Davies and Motley managed to collaborate and produce a new performance piece each year throughout the 90's and into the 2000s. Davies spent this time experimenting with slide projections, set design, and live video projections to accompany the live dancer. Examples of this period include Folkdance, and You Can Sing Anytime.
In 1994, at the suggestion of Nam Jun Paik, she followed the Merce Cunningham Dance Company's European tour of Ocean, filming the setup, rehearsals and performances by David Tudor and Takehisa Kosugi. The resulting six channel piece, David Tudor's Ocean, has been a perennial resource for academic study of Tudor's performative and artistic process.
In the late 90s and early 00s Davies shot and produced a trilogy of 3-channel documentaries focused on her friend Sam Miller's Triangle Arts Project, a process-based exchange of contemporary dancers in Indonesia, Japan, and USA. Each section of the trilogy, titled Traditions, Inventions, and Exchange, premiered individually with a unique performance featuring dancers from the documentary.
In 1998 Davies began using live video mixes to show multiple angles of Motley's dance performances. The first such piece was Drawing from The Body, in which the movements and choices of the two camera operators became a dynamic augmentation to the performances of Davies and Motley. From this point on, most of their performances would feature live camera feeds.

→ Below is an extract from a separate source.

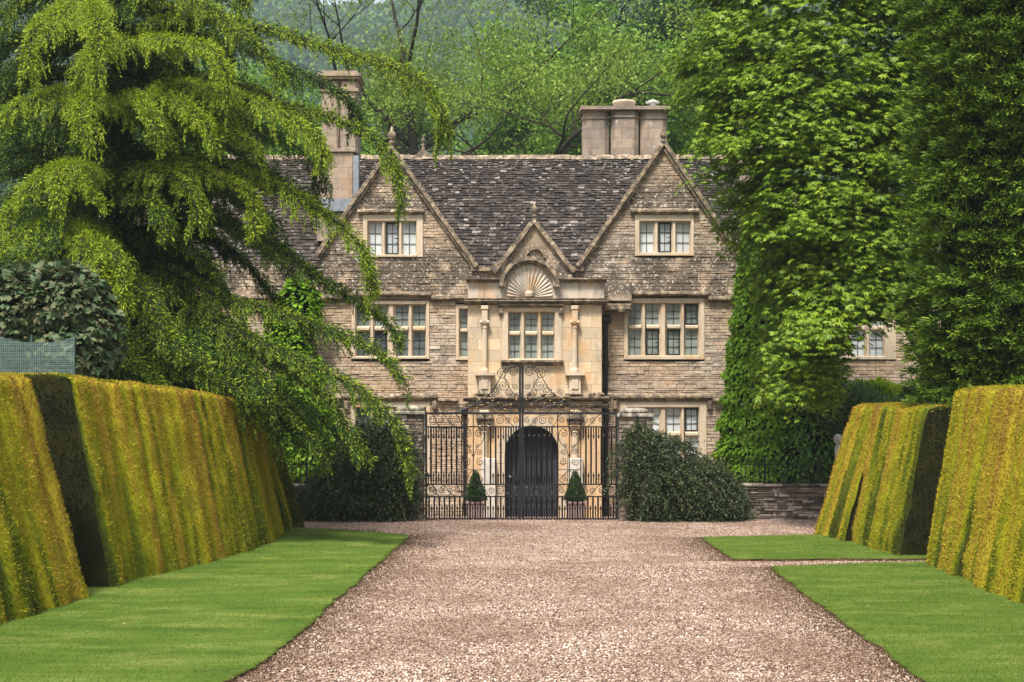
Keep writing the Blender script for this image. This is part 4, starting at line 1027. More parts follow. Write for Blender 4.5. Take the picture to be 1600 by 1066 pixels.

In the early 2010s Davies worked with Motley and Philip Roy to develop Video Portraits, a performance protocol for a solo dancer. A live camera feed is projected behind the dancer as they perform a solo. That recording is then replayed as the dancer performs a duet with their past self, and this live feed is recorded as well. Finally, the dancer performs as a trio with their two past selves, forming an incrementally organic dance structure. that works as a performance, and then stands alone as a record of performance once the dancer exits.
She is on the board of directors of the non-profit, multi-disciplinary art and performance space, The Kitchen.[2]
Her works in the field of film, multimedia and video installations have been presented at festivals and museums around the world.[3]